The great need of the American drama, which is the ancient and enduring need of the English-speaking peoples as a whole, is a theatre in which the conditions shall not be primarily commercial. There is danger, no doubt, in cultivating the drama in conventicles. This is a cathedral art. More than any other it draws its inspiration from the life of a nation, of a century, and lives or dies in its universal heart. The great public we have always with us. We cannot escape it, and those of us who are worthy it claims in the end as its own. Yet if the victory is won by the many it is the few who lead. In the phrase of Matthew Arnold, it is essential that the drama be organized—and organized on its highest plane.

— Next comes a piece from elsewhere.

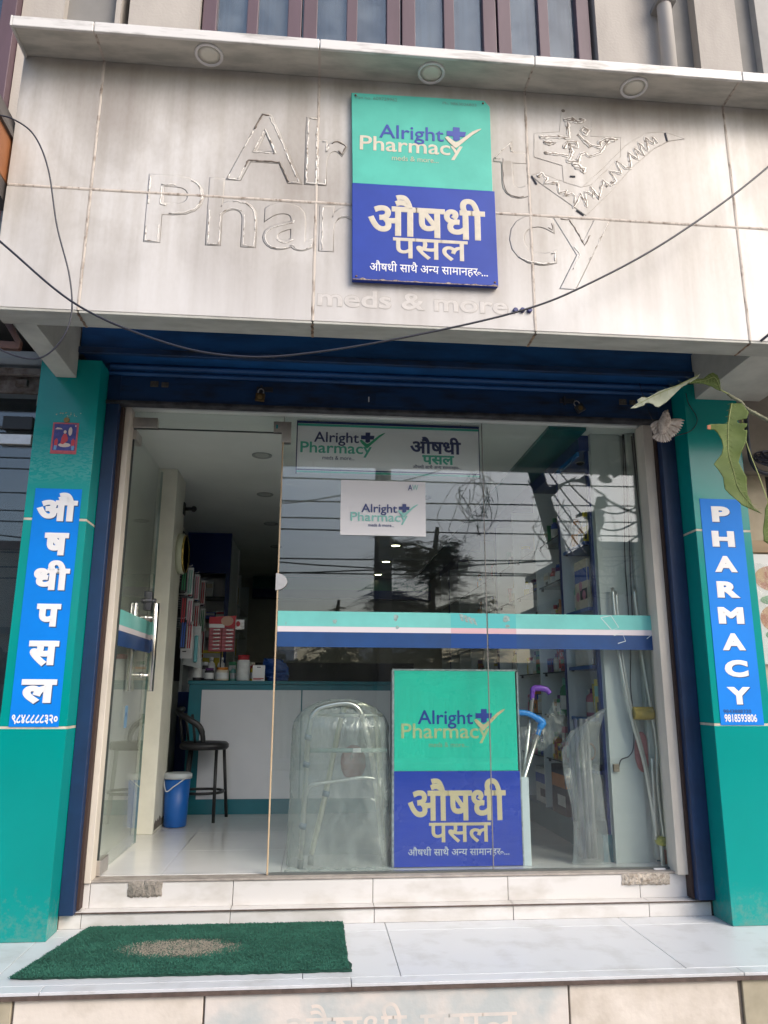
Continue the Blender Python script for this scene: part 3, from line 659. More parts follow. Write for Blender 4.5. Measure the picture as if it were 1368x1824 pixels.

This season, so rich in actual accomplishment, has seen the founding of The New Theatre in New York. Plans have been made and adopted, and ground has been broken on a site overlooking the lower end of Central Park toward Fifth Avenue. The venture is radically different from those lately made in Boston and Chicago. There the effort has been made on a small scale, and with insufficient resources. The New Theatre is dedicated not only to the present year, but to the decade, the generation. It is the purpose of the founders, and their means are sufficient, to make it an institution for all time. The project promises well; but of even better augury is the fact that we have already playwrights and a public capable of such excellent things.